• [Given information]
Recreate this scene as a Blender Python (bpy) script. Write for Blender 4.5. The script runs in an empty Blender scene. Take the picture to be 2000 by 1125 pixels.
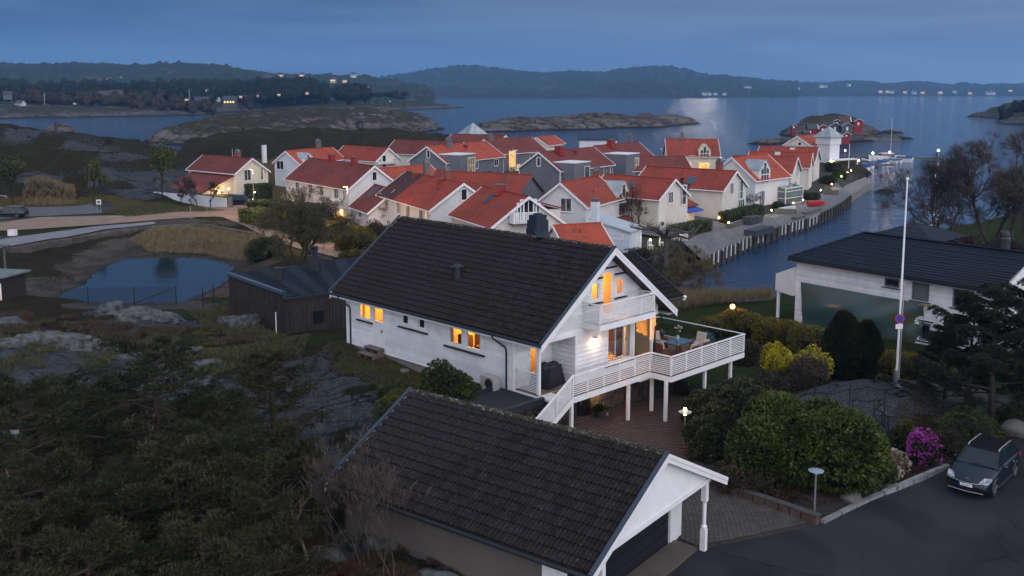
import bpy, math, random
import numpy as np
from mathutils import Vector, Matrix, noise as mn
R_ = random.Random(7)
sc = bpy.context.scene
col = sc.collection
# ------------------------------------------------------------------ camera
H = 20.0; F = 1900.0; XP = 1000.0; YP = 437.0
TH = math.atan(258 / 1900); CT, ST = math.cos(TH), math.sin(TH)
cd = bpy.data.cameras.new('camera'); cam = bpy.data.objects.new('camera', cd); col.objects.link(cam)
cam.location = (0, 0, H); cam.rotation_euler = (math.pi / 2 - TH, 0, 0)
cd.sensor_width = 36; cd.lens = 36 * F / 2000; cd.shift_y = -(562.5 - YP) / 2000
cd.clip_start = 0.5; cd.clip_end = 30000
sc.camera = cam
# ------------------------------------------------------------------ world, moon, exposure
sc.view_settings.view_transform = 'Standard'; sc.view_settings.look = 'None'
sc.view_settings.gamma = 1; sc.view_settings.use_curve_mapping = False
sc.view_settings.exposure = 0.0
sc.cycles.use_denoising = True
sc.cycles.max_bounces = 6; sc.cycles.diffuse_bounces = 2; sc.cycles.glossy_bounces = 3
sc.cycles.transparent_max_bounces = 12; sc.cycles.volume_bounces = 0
sc.cycles.caustics_reflective = False; sc.cycles.caustics_refractive = False
sc.cycles.sample_clamp_indirect = 3; sc.cycles.use_light_tree = True
W = bpy.data.worlds.new('World'); sc.world = W; W.use_nodes = True
nt = W.node_tree; nt.nodes.clear()
def N(t, typ, **kw):
    n = t.nodes.new(typ)
    for k, v in kw.items():
        if k.startswith('i_'):
            n.inputs[k[2:].replace('_', ' ')].default_value = v
        else: setattr(n, k, v)
    return n
out = N(nt, 'ShaderNodeOutputWorld'); bg = N(nt, 'ShaderNodeBackground')
GLOW_AZ = math.radians(152)            # clockwise from the view direction: the sun has set behind the camera, to the right
tc = N(nt, 'ShaderNodeTexCoord'); sep = N(nt, 'ShaderNodeSeparateXYZ')
nt.links.new(tc.outputs['Generated'], sep.inputs[0])
ramp = N(nt, 'ShaderNodeValToRGB'); ramp.color_ramp.interpolation = 'B_SPLINE'
els = [(0.0, (0.098, 0.205, 0.390)), (0.035, (0.080, 0.178, 0.360)), (0.10, (0.046, 0.108, 0.230)), (0.30, (0.088, 0.160, 0.290)), (1.0, (0.22, 0.33, 0.52))]
cr = ramp.color_ramp; cr.elements[0].position = 0; cr.elements[1].position = 1
for p_, c_ in els[1:-1]: cr.elements.new(p_)
for e_, (p_, c_) in zip(cr.elements, els): e_.position = p_; e_.color = (*c_, 1)
nt.links.new(sep.outputs[2], ramp.inputs[0])
def dotdir(v, pw, lo=-1.0):
    d = N(nt, 'ShaderNodeVectorMath', operation='DOT_PRODUCT'); nt.links.new(tc.outputs['Generated'], d.inputs[0]); d.inputs[1].default_value = v
    r = N(nt, 'ShaderNodeMapRange', i_From_Min=lo, i_From_Max=1.0); nt.links.new(d.outputs['Value'], r.inputs['Value'])
    p = N(nt, 'ShaderNodeMath', operation='POWER'); nt.links.new(r.outputs[0], p.inputs[0]); p.inputs[1].default_value = pw; return p.outputs[0]
# thin dusk cloud sheet: soft streaks over the whole sky
mp = N(nt, 'ShaderNodeMapping'); mp.inputs['Scale'].default_value = (1.5, 1.5, 16.0)
nz = N(nt, 'ShaderNodeTexNoise', i_Scale=1.6, i_Detail=4.0, i_Roughness=0.5, i_Distortion=0.4)
rmp = N(nt, 'ShaderNodeMapRange', i_From_Min=0.38, i_From_Max=0.64, i_To_Min=0.0, i_To_Max=1.0)
rmp.interpolation_type = 'SMOOTHSTEP'
nt.links.new(tc.outputs['Generated'], mp.inputs[0]); nt.links.new(mp.outputs[0], nz.inputs['Vector'])
nt.links.new(nz.outputs['Fac'], rmp.inputs['Value'])
mul = N(nt, 'ShaderNodeMix', data_type='RGBA', blend_type='MULTIPLY'); mul.inputs[0].default_value = 1.0
tint = N(nt, 'ShaderNodeMix', data_type='RGBA')
tint.inputs[6].default_value = (0.66, 0.78, 0.85, 1); tint.inputs[7].default_value = (1.32, 1.16, 1.07, 1)
nt.links.new(rmp.outputs[0], tint.inputs[0])
nt.links.new(ramp.outputs[0], mul.inputs[6]); nt.links.new(tint.outputs[2], mul.inputs[7])
def addc(a_, f_, c_):
    k = N(nt, 'ShaderNodeVectorMath', operation='SCALE'); k.inputs[0].default_value = c_; nt.links.new(f_, k.inputs['Scale'])
    s_ = N(nt, 'ShaderNodeVectorMath', operation='ADD'); nt.links.new(a_, s_.inputs[0]); nt.links.new(k.outputs[0], s_.inputs[1]); return s_.outputs[0]
c0 = addc(mul.outputs[2], dotdir((math.sin(GLOW_AZ) * .985, math.cos(GLOW_AZ) * .985, 0.17), 2.1), (2.15, 2.05, 2.12))     # afterglow of the sunset
c0 = addc(c0, dotdir((math.sin(.12) , math.cos(.12), 0.05), 9.0, 0.5), (0.045, 0.040, 0.045))    # paler sky under the moon
nt.links.new(c0, bg.inputs[0]); nt.links.new(bg.outputs[0], out.inputs[0])
bg.inputs[1].default_value = 1.0
# the moon, ahead and a little right, above the frame: it draws the glitter path on the sea
ld = bpy.data.lights.new('moon', 'SUN'); moon = bpy.data.objects.new('moon', ld); col.objects.link(moon)
ld.energy = 0.012; ld.angle = math.radians(0.5); ld.color = (1.0, 0.90, 0.78)
maz, mel = math.atan(365 / 1900), math.radians(7)
mdir = Vector((math.sin(maz) * math.cos(mel), math.cos(maz) * math.cos(mel), math.sin(mel)))
moon.rotation_euler = mdir.to_track_quat('Z', 'Y').to_euler(); moon.location = mdir * 200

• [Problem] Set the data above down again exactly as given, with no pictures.

• [Completed exercise]
Recreate this scene as a Blender Python (bpy) script. Write for Blender 4.5. The script runs in an empty Blender scene. Take the picture to be 2000 by 1125 pixels.
import bpy, math, random
import numpy as np
from mathutils import Vector, Matrix, noise as mn
R_ = random.Random(7)
sc = bpy.context.scene
col = sc.collection
# ------------------------------------------------------------------ camera
H = 20.0; F = 1900.0; XP = 1000.0; YP = 437.0
TH = math.atan(258 / 1900); CT, ST = math.cos(TH), math.sin(TH)
cd = bpy.data.cameras.new('camera'); cam = bpy.data.objects.new('camera', cd); col.objects.link(cam)
cam.location = (0, 0, H); cam.rotation_euler = (math.pi / 2 - TH, 0, 0)
cd.sensor_width = 36; cd.lens = 36 * F / 2000; cd.shift_y = -(562.5 - YP) / 2000
cd.clip_start = 0.5; cd.clip_end = 30000
sc.camera = cam
# ------------------------------------------------------------------ world, moon, exposure
sc.view_settings.view_transform = 'Standard'; sc.view_settings.look = 'None'
sc.view_settings.gamma = 1; sc.view_settings.use_curve_mapping = False
sc.view_settings.exposure = 0.0
sc.cycles.use_denoising = True
sc.cycles.max_bounces = 6; sc.cycles.diffuse_bounces = 2; sc.cycles.glossy_bounces = 3
sc.cycles.transparent_max_bounces = 12; sc.cycles.volume_bounces = 0
sc.cycles.caustics_reflective = False; sc.cycles.caustics_refractive = False
sc.cycles.sample_clamp_indirect = 3; sc.cycles.use_light_tree = True
W = bpy.data.worlds.new('World'); sc.world = W; W.use_nodes = True
nt = W.node_tree; nt.nodes.clear()
def N(t, typ, **kw):
    n = t.nodes.new(typ)
    for k, v in kw.items():
        if k.startswith('i_'):
            n.inputs[k[2:].replace('_', ' ')].default_value = v
        else: setattr(n, k, v)
    return n
out = N(nt, 'ShaderNodeOutputWorld'); bg = N(nt, 'ShaderNodeBackground')
GLOW_AZ = math.radians(152)            # clockwise from the view direction: the sun has set behind the camera, to the right
tc = N(nt, 'ShaderNodeTexCoord'); sep = N(nt, 'ShaderNodeSeparateXYZ')
nt.links.new(tc.outputs['Generated'], sep.inputs[0])
ramp = N(nt, 'ShaderNodeValToRGB'); ramp.color_ramp.interpolation = 'B_SPLINE'
els = [(0.0, (0.098, 0.205, 0.390)), (0.035, (0.080, 0.178, 0.360)), (0.10, (0.046, 0.108, 0.230)), (0.30, (0.088, 0.160, 0.290)), (1.0, (0.22, 0.33, 0.52))]
cr = ramp.color_ramp; cr.elements[0].position = 0; cr.elements[1].position = 1
for p_, c_ in els[1:-1]: cr.elements.new(p_)
for e_, (p_, c_) in zip(cr.elements, els): e_.position = p_; e_.color = (*c_, 1)
nt.links.new(sep.outputs[2], ramp.inputs[0])
def dotdir(v, pw, lo=-1.0):
    d = N(nt, 'ShaderNodeVectorMath', operation='DOT_PRODUCT'); nt.links.new(tc.outputs['Generated'], d.inputs[0]); d.inputs[1].default_value = v
    r = N(nt, 'ShaderNodeMapRange', i_From_Min=lo, i_From_Max=1.0); nt.links.new(d.outputs['Value'], r.inputs['Value'])
    p = N(nt, 'ShaderNodeMath', operation='POWER'); nt.links.new(r.outputs[0], p.inputs[0]); p.inputs[1].default_value = pw; return p.outputs[0]
# thin dusk cloud sheet: soft streaks over the whole sky
mp = N(nt, 'ShaderNodeMapping'); mp.inputs['Scale'].default_value = (1.5, 1.5, 16.0)
nz = N(nt, 'ShaderNodeTexNoise', i_Scale=1.6, i_Detail=4.0, i_Roughness=0.5, i_Distortion=0.4)
rmp = N(nt, 'ShaderNodeMapRange', i_From_Min=0.38, i_From_Max=0.64, i_To_Min=0.0, i_To_Max=1.0)
rmp.interpolation_type = 'SMOOTHSTEP'
nt.links.new(tc.outputs['Generated'], mp.inputs[0]); nt.links.new(mp.outputs[0], nz.inputs['Vector'])
nt.links.new(nz.outputs['Fac'], rmp.inputs['Value'])
mul = N(nt, 'ShaderNodeMix', data_type='RGBA', blend_type='MULTIPLY'); mul.inputs[0].default_value = 1.0
tint = N(nt, 'ShaderNodeMix', data_type='RGBA')
tint.inputs[6].default_value = (0.66, 0.78, 0.85, 1); tint.inputs[7].default_value = (1.32, 1.16, 1.07, 1)
nt.links.new(rmp.outputs[0], tint.inputs[0])
nt.links.new(ramp.outputs[0], mul.inputs[6]); nt.links.new(tint.outputs[2], mul.inputs[7])
def addc(a_, f_, c_):
    k = N(nt, 'ShaderNodeVectorMath', operation='SCALE'); k.inputs[0].default_value = c_; nt.links.new(f_, k.inputs['Scale'])
    s_ = N(nt, 'ShaderNodeVectorMath', operation='ADD'); nt.links.new(a_, s_.inputs[0]); nt.links.new(k.outputs[0], s_.inputs[1]); return s_.outputs[0]
c0 = addc(mul.outputs[2], dotdir((math.sin(GLOW_AZ) * .985, math.cos(GLOW_AZ) * .985, 0.17), 2.1), (2.15, 2.05, 2.12))     # afterglow of the sunset
c0 = addc(c0, dotdir((math.sin(.12) , math.cos(.12), 0.05), 9.0, 0.5), (0.045, 0.040, 0.045))    # paler sky under the moon
nt.links.new(c0, bg.inputs[0]); nt.links.new(bg.outputs[0], out.inputs[0])
bg.inputs[1].default_value = 1.0
# the moon, ahead and a little right, above the frame: it draws the glitter path on the sea
ld = bpy.data.lights.new('moon', 'SUN'); moon = bpy.data.objects.new('moon', ld); col.objects.link(moon)
ld.energy = 0.012; ld.angle = math.radians(0.5); ld.color = (1.0, 0.90, 0.78)
maz, mel = math.atan(365 / 1900), math.radians(7)
mdir = Vector((math.sin(maz) * math.cos(mel), math.cos(maz) * math.cos(mel), math.sin(mel)))
moon.rotation_euler = mdir.to_track_quat('Z', 'Y').to_euler(); moon.location = mdir * 200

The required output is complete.